John Terborgh: Several interesting cases of refugia where megafaunal species persisted into Holocene (elephants in Mediterranean, giant sloths in Caribbean etc). They survive until humans show up on the islands.
Abby Swann: there has been a lack of discussion about the uncertainty in climate modelling of past climate conditions.
David Nogues-Bravo: one way to get at climate uncertainty is through using multiple climate models.
Tony Stuart: very few people doubt that extinctions on islands re caused by humans.
Adrian Lister: no-one has really shown a clear mechanism as to why African species persisted within humans
Todd Surovell: in archaeology Pleistocene overkill is very controversial. He is happy to be in good company here.
Kate Lyons/Blaire Van Valkenburgh: in Africa we have been looking at the wrong timescale. There is evidence of major extinctions around 2-2.5 million years ago around emerging of Homo erectus. Much of Africa’s megafaunal extinctions happened then. Early carnivores would have been quite disturbed by early hominids.
Felisa Smith: Shame Paul Martin is no longer with us. He would have loved this meeting.
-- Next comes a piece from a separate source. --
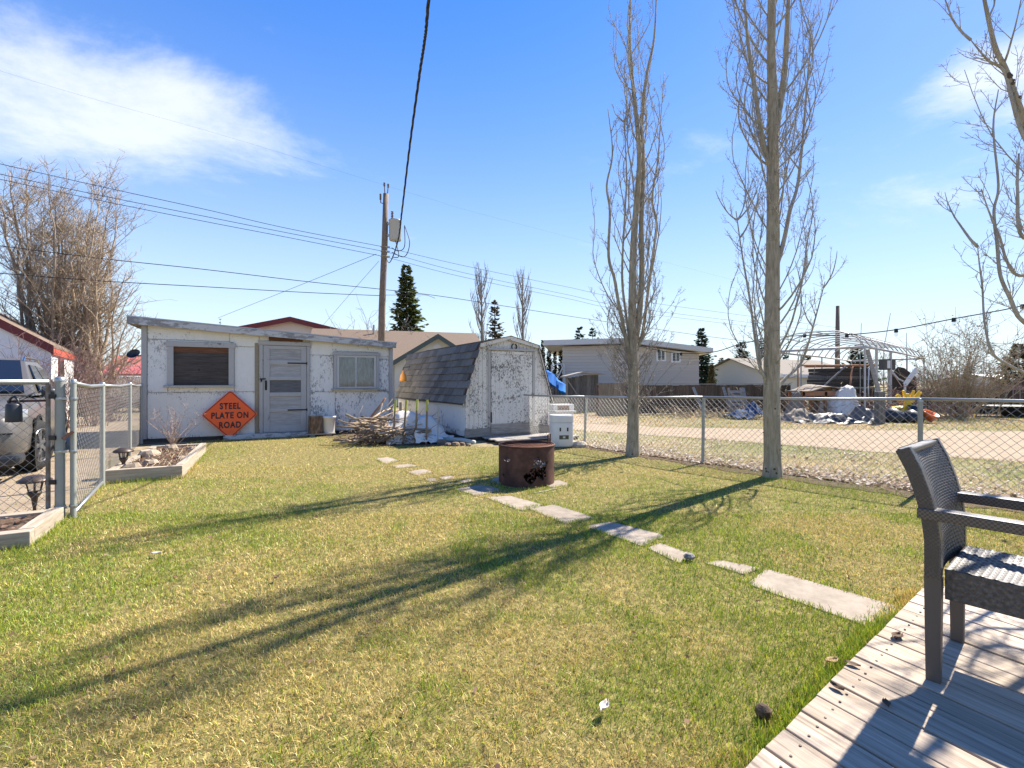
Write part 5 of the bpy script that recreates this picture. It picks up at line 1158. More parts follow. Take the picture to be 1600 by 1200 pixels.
# ------------------------------------------------------------------ brown plank fence, lean-to, leaning battens
def plank_fence(name, label, p0, p1, h, m, w=.14, seed=1, rails=2, gap=.004, posts=True, hv=.02, cap=False):
    f = T(name, label, 'fence', p0, math.atan2((p1-p0).y, (p1-p0).x)); L_ = (p1-p0).length; n = int(L_/w); r_ = random.Random(seed)
    ms = []
    for k in range(4):
        q = MB(); hh = h+r_.uniform(-hv, hv); q.box(gap/2, w-gap/2, 0, .018, .03, hh); ms.append(q.mesh('plank', M[m]))
    for i in range(n): link('plank', r_.choice(ms), f, loc=(i*w, r_.uniform(-.006,.006), r_.uniform(-.01,.01)), rot=(0, r_.uniform(-.006,.006), 0))
    for k in range(rails): z = h*(.25+.55*k); MB().box(0, L_, .024, .06, z, z+.08).build('rail', M[m], f)
    if cap: MB().box(-.02, L_, -.03, .05, h+.025, h+.055).build('cap_rail', M['oldwood'], f)
    if posts:
        for i in range(int(L_/2.4)+1): MB().box(i*2.4, i*2.4+.09, .062, .15, 0, h).build('post', M[m], f)
    return f
fb0 = P(934, 597, 18.2); fb0.z = 0; fb1 = P(1236, 597, 20.5); fb1.z = 0
plank_fence('plank_fence', 'long weathered brown plank fence in front of the grey house', fb0, fb1, 1.13, 'fencebrown', .145, 3, cap=True)
fq0 = P(936, 597, 17.2); fq0.z = 0; fq1 = P(979, 597, 17.9); fq1.z = 0
plank_fence('plank_fence', 'short pale brown fence panel standing before the brown plank fence', fq0, fq1, 1.20, 'stake', .14, 5, posts=False)
fq0 = P(858, 597, 23.0); fq0.z = 0; fq1 = P(890, 597, 22); fq1.z = 0
plank_fence('plank_fence', 'dark picket fence between the barn shed and lean-to', fq0, fq1, 1.05, 'fencegrey', .17, 6, gap=.05, posts=False)
lo = P(887, 597, 20.0); lo.z = 0; lt = T('lean_to', 'old grey plank lean-to with tilted roof beside the brown fence', 'lean-to', lo, R(4))
wq = S(50, 20.0)
for i in range(int(wq/.16)): MB().box(i*.16+.004, (i+1)*.16-.004, 0, .03, .0, 1.42+.12*min(1, i*.16/.6)).build('plank', M['fencegrey'], lt)
q = MB(); q.prism([(-.12,-.25,1.44),(.62,-.25,1.62),(1.5,-.25,1.55),(1.5,-.25,1.60),(.62,-.25,1.68),(-.12,-.25,1.50)], (0,1.4,0)); q.build('roof', M['oldwood'], lt)
q = MB(); q.beam((-.03,-.04,1.35),(.38,-.04,.75), .09, .04); q.build('brace', M['oldwood'], lt); q = MB(); q.box(-.08,.0,-.05,.03,0,1.45); q.build('post', M['oldwood_z'], lt)
o = P(866, 597, 22.0); o.z = 0; ux = Vector((1,0,0)); crumple('tarpaulin', (o.x+.25, o.y+.6), ux, Vector((0,1,0)), 1.5, 1.6, lambda u, v: 1.75-1.1*max(0,u-.12)**1.0-(0 if .1 < v < .9 else .5), M['tarpblue'], 'bright blue tarpaulin draped over a heap behind the barn shed', 'tarpaulin', 12, 24, .05)
q = MB(); q.box(.05,1.3,.1,1.1,0,.6); tag(q.build('crate', M['oldwood'], None, loc=(o.x-.4,o.y+.1,0)), 'grey crate under the blue tarpaulin', 'crate')
sw_ = T('swing_frame', 'pale swing frame standing before the cedar hedge', 'swing frame', P(862,597,24.5)*1.0, R(10)); sw_.location.z = 0; q = MB(); z_ = P(862,570,24.5).z; q.tube([(0,0,0),(0,0,z_),(.65,0,z_+.05)], .04, 6); q.tube([(.65,0,z_+.05),(.2,0,z_-.9)], .035, 6); q.tube([(.65,0,z_+.05),(.75,.3,0)], .035, 6); q.build('tube', M['offwhite'], sw_)
for i, (xa, ya_, xb, yb2, yy) in enumerate(((1083,605,1102,640,17.6),(1130,605,1145,641,17.8),(1161,606,1170,624,18.0))):
    b0 = P(xb, yb2, yy-.35); b0.z = 0; t0 = P(xa, ya_, yy+.2); q = MB(); q.beam(b0, t0, .09, .045, (0,1,0)); tag(q.build('batten', M['oldwood'], None), ('leftmost pale batten propped against the brown plank fence', 'middle pale batten propped against the brown plank fence', 'short pale batten propped on brown fence beside the blue tarp')[i], 'batten')
pt = P(1145, 640, 17.2); pt.z = 0; pal = T('pallet', 'pale slatted pallet leaning upright against the brown plank fence', 'pallet', pt, R(12)); 
for k in range(6): q = MB(); q.box(0,.55,0,.03,.12+k*.15,.22+k*.15); q.build('slat', M['oldwood'], pal, rot=(R(-12),0,0))
for x in (.0,.49): q = MB(); q.box(x,x+.06,.031,.09,.0,1.08); q.build('bearer', M['oldwood_z'], pal, rot=(R(-12),0,0))
bb = P(1164, 645, 16.6); bb.z = 0; crumple('tarpaulin', (bb.x, bb.y), Vector((.95,.3,0)), Vector((-.3,.95,0)), 1.25, .8, lambda u, v: .52*math.exp(-((u-.8)**2/.06+(v-.5)**2/.2))+.28*math.exp(-((u-.3)**2/.09+(v-.5)**2/.2)), M['blue'], 'dull blue tarpaulin bundle lying before the brown fence', 'tarpaulin', 15, 26, .08)

# ------------------------------------------------------------------ cluttered yard on the right
yo = P(1225, 597, 17.5); yo.z = 0
fra = T('shelter_frame', 'bare white tube frame of a garage shelter in the cluttered yard', 'shelter frame', yo, 0)
def L3(px, py, y): return P(px, py, y)-yo
SN, SL, SVv, SZ = Vector((11.1,15.3,0)), Vector((9.5,17.9,0)), Vector((8.3,7.6,0)), 2.36
def SP(t, s, z): return SN+(SL-SN)*s+SVv*t+Vector((0,0,z))-yo
for s in (0, 1):
    q = MB(); q.tube([SP(0,s,SZ), SP(.5,s,SZ+.03), SP(1,s,SZ)], .040, 8); q.build('side_rail', M['tubegrey'], fra, smooth=True)
for t in (0, 1): q = MB(); q.tube([SP(t,0,SZ), SP(t,1,SZ)], .040, 8); q.build('end_rail', M['tubegrey'], fra, smooth=True)
for i in range(13):                           # hoops over the shelter, flat topped with rounded shoulders
    t = i/12; pts = []
    for k in range(15):
        s = k/14; sh_ = min(1, (math.sin(math.pi*s)*1.35))**.45; pts.append(SP(t, s, SZ+.50*sh_+.10*math.sin(math.pi*s)))
    q = MB(); q.tube(pts, .021, 6); q.build('hoop', M['tubegrey'], fra, smooth=True)
for s, h in ((.14,.46),(.5,.61),(.86,.46)): q = MB(); q.tube([SP(0,s,SZ+h), SP(.5,s,SZ+h+.03), SP(1,s,SZ+h)], .016, 6); q.build('purlin', M['tubegrey'], fra, smooth=True)
for t, s in ((.0,0),(.14,0),(.34,0),(.62,0),(1,0),(.0,1),(.30,1),(.55,1),(1,1)):
    q = MB(); q.tube([SP(t,s,0), SP(t,s,SZ)], .042 if t in (.14,.34) else .028, 8); q.build('leg', M['tubegrey'], fra)
q = MB(); q.beam(L3(1355,546,15.8), L3(1373,612,15.6), .11, .06, (0,1,0)); q.build('brace', M['oldwood'], fra)
# dark timber stack with a rusty rail frame
o = P(1290, 597, 19.0); o.z = 0; tk = T('timber_stack', 'stack of dark horizontal planks under a rusty rail frame', 'timber stack', o, R(4)); wq = S(84, 19.0)
r_ = random.Random(9)
for k in range(9):
    z = .50+k*.145; x0 = .02*k+r_.uniform(-.03,.03); q = MB(); q.box(x0, wq-.015*k+r_.uniform(-.05,.05), r_.uniform(0,.06), 1.2, z, z+.132); q.build('plank', M['skid' if k % 3 else 'fencegrey'], tk, bevel=.006)
for x in (.1, wq*.5, wq-.2): MB().box(x, x+.12, .05, 1.1, 0, .49).build('bearer', M['skid'], tk)
q = MB(); zt_ = .50+9*.145+.03; q.tube([(-1.2,-.1,zt_+.06),(wq+.0,-.1,zt_+.07)], .035, 7); q.tube([(-.5,.5,zt_+.03),(wq*.95,.4,zt_+.05)], .035, 7); q.tube([(-1.2,-.1,zt_+.06),(-1.2,-.1,0)], .03, 6); q.build('rusty_rail', M['redplank'], tk)
q = MB(); q.tube([(1.0,-.14,zt_+.02),(.75,-.3,1.0),(.1,-.5,.62)], .03, 7); q.build('strap', M['redplank'], tk, smooth=True); q = MB(); q.tube([(1.68,-.14,zt_),(1.55,-.25,1.2),(1.52,-.3,.6)], .022, 7); q.build('hose', M['white'], tk, smooth=True)
q = MB(); q.tube([(.7,-.16,zt_+.04),(-.35,-.3,1.05)], .03, 7); q.build('prop', M['oldwood'], tk)
MB().box(-.05, wq+.05, -.06, -.02, 1.0, 1.06).build('batten', M['galv'], tk)
# tarpaulins and heaps
def heap(px, py, y, w, d, h, m, lab, seed, fold=.08, yaw=0):
    o_ = P(px, py, y); ux_ = Vector((math.cos(yaw), math.sin(yaw), 0)); uy_ = Vector((-ux_.y, ux_.x, 0))
    r1, r2 = random.Random(seed).uniform(.3,.7), random.Random(seed+1).uniform(.3,.7)
    return crumple('tarpaulin', (o_.x, o_.y), ux_, uy_, w, d, lambda u, v: h*(math.exp(-((u-r1)**2/.07+(v-.5)**2/.09))+.6*math.exp(-((u-(1-r1)*1.2)**2/.03+(v-r2)**2/.06)))*min(1, 9*min(u,1-u,v,1-v)+.05), M[m], lab, 'tarpaulin', seed, 40, fold)
heap(1250, 655, 15.6, 1.5, 1.1, .38, 'tarpdirty', 'mud stained canvas heap at the left end of the cluttered yard', 21, .11)
heap(1280, 660, 15.2, 1.7, .9, .26, 'tarpgrey', 'flat grey tarpaulin crumpled on the ground before timber stack', 22, .10)
heap(1345, 655, 15.3, 1.3, .9, .46, 'tarpgrey', 'humped grey tarpaulin left of the wooden fence post', 23, .10)
heap(1300, 668, 14.9, 2.3, .8, .14, 'darkplastic', 'black plastic sheeting lying along the bank of the cluttered yard', 24, .09)
heap(1243, 645, 16.4, 1.0, .8, .75, 'tarpdirty', 'tan canvas draped like a tent behind the canvas heap', 25, .06)
o_ = P(1322, 640, 16.2)
crumple('tarpaulin', (o_.x, o_.y+.2), Vector((1,0,0)), Vector((0,1,0)), 1.05, 1.0, lambda u, v: (1.02-.75*max(0,.45-u)*1.9-.9*max(0,u-.75))*min(1, 7*min(u,1-u)+.1)*(min(1, 2.6*v+.1)), M['tarp'], 'grey white tarpaulin draped over a heap below the timber stack', 'tarpaulin', 26, 40, .10)
tb_ = T('table', 'canvas topped trestle table in the cluttered yard, sagging top', 'table', P(1278,597,16.9)*1.0, 0); tb_.location.z = 0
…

Melissa Pardi: in order to test the climate hypothesis we are looking at the long time. We need to look into the deeper past.
Josh Donlan: how important is attribution of Pleistocene extinction to moving forward? Do we need evidence that humans played a major role in order to move forward with rewilding etc., or is it irrelevant.
Kate Lyons: it depends on what is going to motivate people to change policy. Some think that human-caused extinctions mean we’re powerful agents of change and can fix it; others feel hopeless.
Adrian Lister: justifying for rewilding has to be made on basis of the ecological situation now, not on Pleistocene arguments
Frans Vera: disagree, we can learn from the past overkill
Adrian Lister: We can see the importance of synergy of forces, how climate and human drivers can interact.
Maan Barua: naive to consider modern human drivers as equivalent to Pleistocene human drivers
Adam Wolf; Ancient food webs are important. How much do we understand them.